Write out the data below in full. Keep it exact.

Given data »
▬▬▬▬▬▬
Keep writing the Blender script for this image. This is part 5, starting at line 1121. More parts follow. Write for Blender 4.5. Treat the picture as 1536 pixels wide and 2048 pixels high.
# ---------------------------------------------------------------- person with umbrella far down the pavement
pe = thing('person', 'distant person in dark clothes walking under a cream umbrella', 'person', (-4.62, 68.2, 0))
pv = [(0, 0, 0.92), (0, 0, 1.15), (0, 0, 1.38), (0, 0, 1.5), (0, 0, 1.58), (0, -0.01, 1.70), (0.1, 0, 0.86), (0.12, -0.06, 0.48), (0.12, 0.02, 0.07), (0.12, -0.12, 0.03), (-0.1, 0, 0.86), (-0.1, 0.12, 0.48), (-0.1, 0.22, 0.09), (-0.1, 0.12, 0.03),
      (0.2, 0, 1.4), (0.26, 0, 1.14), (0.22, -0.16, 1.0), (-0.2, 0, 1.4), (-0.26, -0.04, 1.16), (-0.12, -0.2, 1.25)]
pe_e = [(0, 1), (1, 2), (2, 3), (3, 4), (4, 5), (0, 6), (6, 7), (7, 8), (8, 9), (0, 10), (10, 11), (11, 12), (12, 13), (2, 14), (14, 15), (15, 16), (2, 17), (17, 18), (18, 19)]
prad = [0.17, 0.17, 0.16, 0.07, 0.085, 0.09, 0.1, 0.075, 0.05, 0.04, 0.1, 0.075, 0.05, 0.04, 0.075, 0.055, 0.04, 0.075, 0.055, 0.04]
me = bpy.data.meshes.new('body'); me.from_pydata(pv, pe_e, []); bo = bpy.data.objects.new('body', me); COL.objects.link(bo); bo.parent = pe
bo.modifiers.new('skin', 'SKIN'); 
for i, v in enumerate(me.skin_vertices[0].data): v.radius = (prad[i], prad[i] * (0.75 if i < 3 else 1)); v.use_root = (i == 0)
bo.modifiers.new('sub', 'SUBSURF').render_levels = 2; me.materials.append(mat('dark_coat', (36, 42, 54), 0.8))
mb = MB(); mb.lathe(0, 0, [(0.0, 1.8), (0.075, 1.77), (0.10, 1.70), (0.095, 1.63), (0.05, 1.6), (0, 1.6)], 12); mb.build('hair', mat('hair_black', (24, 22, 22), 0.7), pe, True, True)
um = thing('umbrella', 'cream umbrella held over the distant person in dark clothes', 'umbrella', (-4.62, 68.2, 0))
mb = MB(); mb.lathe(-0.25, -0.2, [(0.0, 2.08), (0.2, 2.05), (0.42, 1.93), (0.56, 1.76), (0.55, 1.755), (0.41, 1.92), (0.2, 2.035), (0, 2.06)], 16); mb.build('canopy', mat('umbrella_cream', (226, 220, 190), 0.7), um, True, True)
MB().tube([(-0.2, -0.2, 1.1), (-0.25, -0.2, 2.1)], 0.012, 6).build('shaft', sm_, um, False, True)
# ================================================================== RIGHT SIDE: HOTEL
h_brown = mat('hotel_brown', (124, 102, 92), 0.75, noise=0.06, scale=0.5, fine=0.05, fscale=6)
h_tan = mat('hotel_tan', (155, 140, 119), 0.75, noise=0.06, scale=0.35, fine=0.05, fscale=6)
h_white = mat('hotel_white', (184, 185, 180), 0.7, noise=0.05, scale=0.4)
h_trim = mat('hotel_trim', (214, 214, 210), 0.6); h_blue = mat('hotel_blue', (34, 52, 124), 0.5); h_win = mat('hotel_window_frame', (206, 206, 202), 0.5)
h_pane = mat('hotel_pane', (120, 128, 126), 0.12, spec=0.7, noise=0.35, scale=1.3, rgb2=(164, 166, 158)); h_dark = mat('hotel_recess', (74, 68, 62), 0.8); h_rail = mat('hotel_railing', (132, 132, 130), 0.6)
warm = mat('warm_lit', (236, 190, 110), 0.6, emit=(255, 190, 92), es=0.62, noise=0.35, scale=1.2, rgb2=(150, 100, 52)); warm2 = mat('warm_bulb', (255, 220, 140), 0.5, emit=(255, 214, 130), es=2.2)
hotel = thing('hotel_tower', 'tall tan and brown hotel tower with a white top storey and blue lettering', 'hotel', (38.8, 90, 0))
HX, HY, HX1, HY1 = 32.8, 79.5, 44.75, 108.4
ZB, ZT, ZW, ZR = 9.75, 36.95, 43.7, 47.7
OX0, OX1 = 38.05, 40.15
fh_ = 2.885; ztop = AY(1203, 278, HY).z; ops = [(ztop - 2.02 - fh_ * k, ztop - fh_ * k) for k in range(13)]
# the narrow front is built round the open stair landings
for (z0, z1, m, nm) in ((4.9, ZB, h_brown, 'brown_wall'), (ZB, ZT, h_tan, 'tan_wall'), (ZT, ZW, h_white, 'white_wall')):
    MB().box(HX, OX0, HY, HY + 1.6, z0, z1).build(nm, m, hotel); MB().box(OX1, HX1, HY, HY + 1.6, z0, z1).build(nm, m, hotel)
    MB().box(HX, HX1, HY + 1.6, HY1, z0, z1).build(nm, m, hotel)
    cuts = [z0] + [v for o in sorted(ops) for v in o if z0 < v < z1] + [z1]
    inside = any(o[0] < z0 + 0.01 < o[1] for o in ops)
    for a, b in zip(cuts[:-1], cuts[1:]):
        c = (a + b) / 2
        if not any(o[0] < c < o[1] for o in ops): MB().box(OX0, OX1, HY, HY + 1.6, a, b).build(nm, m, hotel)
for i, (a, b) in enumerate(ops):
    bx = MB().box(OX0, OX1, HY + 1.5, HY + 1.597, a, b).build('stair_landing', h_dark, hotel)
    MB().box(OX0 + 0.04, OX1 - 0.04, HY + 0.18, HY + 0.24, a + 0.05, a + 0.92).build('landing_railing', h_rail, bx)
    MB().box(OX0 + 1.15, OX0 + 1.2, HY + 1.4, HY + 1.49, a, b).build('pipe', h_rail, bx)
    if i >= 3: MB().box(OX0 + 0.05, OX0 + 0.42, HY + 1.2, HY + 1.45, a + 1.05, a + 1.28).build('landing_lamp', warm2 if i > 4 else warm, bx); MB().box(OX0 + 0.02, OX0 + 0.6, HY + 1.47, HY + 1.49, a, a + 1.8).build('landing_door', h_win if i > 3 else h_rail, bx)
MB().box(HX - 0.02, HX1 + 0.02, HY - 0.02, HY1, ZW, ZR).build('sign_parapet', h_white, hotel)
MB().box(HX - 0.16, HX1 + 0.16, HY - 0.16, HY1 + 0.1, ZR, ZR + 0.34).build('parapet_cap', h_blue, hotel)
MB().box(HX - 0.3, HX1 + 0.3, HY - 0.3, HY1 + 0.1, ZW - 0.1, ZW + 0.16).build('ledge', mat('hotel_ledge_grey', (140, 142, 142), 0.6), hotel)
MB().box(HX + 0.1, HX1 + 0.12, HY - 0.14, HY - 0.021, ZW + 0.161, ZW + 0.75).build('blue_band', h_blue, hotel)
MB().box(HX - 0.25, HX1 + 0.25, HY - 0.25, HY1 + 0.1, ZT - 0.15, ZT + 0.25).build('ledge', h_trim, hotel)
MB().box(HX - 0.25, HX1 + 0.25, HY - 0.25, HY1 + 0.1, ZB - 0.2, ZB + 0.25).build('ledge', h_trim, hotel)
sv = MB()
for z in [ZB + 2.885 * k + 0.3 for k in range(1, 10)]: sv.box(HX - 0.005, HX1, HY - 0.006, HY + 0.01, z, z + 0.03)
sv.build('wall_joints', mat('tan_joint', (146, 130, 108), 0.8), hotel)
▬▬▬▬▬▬
Solution to this task »
Keep writing the Blender script for this image. This is part 5, starting at line 1121. More parts follow. Write for Blender 4.5. Treat the picture as 1536 pixels wide and 2048 pixels high.
# ---------------------------------------------------------------- person with umbrella far down the pavement
pe = thing('person', 'distant person in dark clothes walking under a cream umbrella', 'person', (-4.62, 68.2, 0))
pv = [(0, 0, 0.92), (0, 0, 1.15), (0, 0, 1.38), (0, 0, 1.5), (0, 0, 1.58), (0, -0.01, 1.70), (0.1, 0, 0.86), (0.12, -0.06, 0.48), (0.12, 0.02, 0.07), (0.12, -0.12, 0.03), (-0.1, 0, 0.86), (-0.1, 0.12, 0.48), (-0.1, 0.22, 0.09), (-0.1, 0.12, 0.03),
      (0.2, 0, 1.4), (0.26, 0, 1.14), (0.22, -0.16, 1.0), (-0.2, 0, 1.4), (-0.26, -0.04, 1.16), (-0.12, -0.2, 1.25)]
pe_e = [(0, 1), (1, 2), (2, 3), (3, 4), (4, 5), (0, 6), (6, 7), (7, 8), (8, 9), (0, 10), (10, 11), (11, 12), (12, 13), (2, 14), (14, 15), (15, 16), (2, 17), (17, 18), (18, 19)]
prad = [0.17, 0.17, 0.16, 0.07, 0.085, 0.09, 0.1, 0.075, 0.05, 0.04, 0.1, 0.075, 0.05, 0.04, 0.075, 0.055, 0.04, 0.075, 0.055, 0.04]
me = bpy.data.meshes.new('body'); me.from_pydata(pv, pe_e, []); bo = bpy.data.objects.new('body', me); COL.objects.link(bo); bo.parent = pe
bo.modifiers.new('skin', 'SKIN'); 
for i, v in enumerate(me.skin_vertices[0].data): v.radius = (prad[i], prad[i] * (0.75 if i < 3 else 1)); v.use_root = (i == 0)
bo.modifiers.new('sub', 'SUBSURF').render_levels = 2; me.materials.append(mat('dark_coat', (36, 42, 54), 0.8))
mb = MB(); mb.lathe(0, 0, [(0.0, 1.8), (0.075, 1.77), (0.10, 1.70), (0.095, 1.63), (0.05, 1.6), (0, 1.6)], 12); mb.build('hair', mat('hair_black', (24, 22, 22), 0.7), pe, True, True)
um = thing('umbrella', 'cream umbrella held over the distant person in dark clothes', 'umbrella', (-4.62, 68.2, 0))
mb = MB(); mb.lathe(-0.25, -0.2, [(0.0, 2.08), (0.2, 2.05), (0.42, 1.93), (0.56, 1.76), (0.55, 1.755), (0.41, 1.92), (0.2, 2.035), (0, 2.06)], 16); mb.build('canopy', mat('umbrella_cream', (226, 220, 190), 0.7), um, True, True)
MB().tube([(-0.2, -0.2, 1.1), (-0.25, -0.2, 2.1)], 0.012, 6).build('shaft', sm_, um, False, True)
# ================================================================== RIGHT SIDE: HOTEL
h_brown = mat('hotel_brown', (124, 102, 92), 0.75, noise=0.06, scale=0.5, fine=0.05, fscale=6)
h_tan = mat('hotel_tan', (155, 140, 119), 0.75, noise=0.06, scale=0.35, fine=0.05, fscale=6)
h_white = mat('hotel_white', (184, 185, 180), 0.7, noise=0.05, scale=0.4)
h_trim = mat('hotel_trim', (214, 214, 210), 0.6); h_blue = mat('hotel_blue', (34, 52, 124), 0.5); h_win = mat('hotel_window_frame', (206, 206, 202), 0.5)
h_pane = mat('hotel_pane', (120, 128, 126), 0.12, spec=0.7, noise=0.35, scale=1.3, rgb2=(164, 166, 158)); h_dark = mat('hotel_recess', (74, 68, 62), 0.8); h_rail = mat('hotel_railing', (132, 132, 130), 0.6)
warm = mat('warm_lit', (236, 190, 110), 0.6, emit=(255, 190, 92), es=0.62, noise=0.35, scale=1.2, rgb2=(150, 100, 52)); warm2 = mat('warm_bulb', (255, 220, 140), 0.5, emit=(255, 214, 130), es=2.2)
hotel = thing('hotel_tower', 'tall tan and brown hotel tower with a white top storey and blue lettering', 'hotel', (38.8, 90, 0))
HX, HY, HX1, HY1 = 32.8, 79.5, 44.75, 108.4
ZB, ZT, ZW, ZR = 9.75, 36.95, 43.7, 47.7
OX0, OX1 = 38.05, 40.15
fh_ = 2.885; ztop = AY(1203, 278, HY).z; ops = [(ztop - 2.02 - fh_ * k, ztop - fh_ * k) for k in range(13)]
# the narrow front is built round the open stair landings
for (z0, z1, m, nm) in ((4.9, ZB, h_brown, 'brown_wall'), (ZB, ZT, h_tan, 'tan_wall'), (ZT, ZW, h_white, 'white_wall')):
    MB().box(HX, OX0, HY, HY + 1.6, z0, z1).build(nm, m, hotel); MB().box(OX1, HX1, HY, HY + 1.6, z0, z1).build(nm, m, hotel)
    MB().box(HX, HX1, HY + 1.6, HY1, z0, z1).build(nm, m, hotel)
    cuts = [z0] + [v for o in sorted(ops) for v in o if z0 < v < z1] + [z1]
    inside = any(o[0] < z0 + 0.01 < o[1] for o in ops)
    for a, b in zip(cuts[:-1], cuts[1:]):
        c = (a + b) / 2
        if not any(o[0] < c < o[1] for o in ops): MB().box(OX0, OX1, HY, HY + 1.6, a, b).build(nm, m, hotel)
for i, (a, b) in enumerate(ops):
    bx = MB().box(OX0, OX1, HY + 1.5, HY + 1.597, a, b).build('stair_landing', h_dark, hotel)
    MB().box(OX0 + 0.04, OX1 - 0.04, HY + 0.18, HY + 0.24, a + 0.05, a + 0.92).build('landing_railing', h_rail, bx)
    MB().box(OX0 + 1.15, OX0 + 1.2, HY + 1.4, HY + 1.49, a, b).build('pipe', h_rail, bx)
    if i >= 3: MB().box(OX0 + 0.05, OX0 + 0.42, HY + 1.2, HY + 1.45, a + 1.05, a + 1.28).build('landing_lamp', warm2 if i > 4 else warm, bx); MB().box(OX0 + 0.02, OX0 + 0.6, HY + 1.47, HY + 1.49, a, a + 1.8).build('landing_door', h_win if i > 3 else h_rail, bx)
MB().box(HX - 0.02, HX1 + 0.02, HY - 0.02, HY1, ZW, ZR).build('sign_parapet', h_white, hotel)
MB().box(HX - 0.16, HX1 + 0.16, HY - 0.16, HY1 + 0.1, ZR, ZR + 0.34).build('parapet_cap', h_blue, hotel)
MB().box(HX - 0.3, HX1 + 0.3, HY - 0.3, HY1 + 0.1, ZW - 0.1, ZW + 0.16).build('ledge', mat('hotel_ledge_grey', (140, 142, 142), 0.6), hotel)
MB().box(HX + 0.1, HX1 + 0.12, HY - 0.14, HY - 0.021, ZW + 0.161, ZW + 0.75).build('blue_band', h_blue, hotel)
MB().box(HX - 0.25, HX1 + 0.25, HY - 0.25, HY1 + 0.1, ZT - 0.15, ZT + 0.25).build('ledge', h_trim, hotel)
MB().box(HX - 0.25, HX1 + 0.25, HY - 0.25, HY1 + 0.1, ZB - 0.2, ZB + 0.25).build('ledge', h_trim, hotel)
sv = MB()
for z in [ZB + 2.885 * k + 0.3 for k in range(1, 10)]: sv.box(HX - 0.005, HX1, HY - 0.006, HY + 0.01, z, z + 0.03)
sv.build('wall_joints', mat('tan_joint', (146, 130, 108), 0.8), hotel)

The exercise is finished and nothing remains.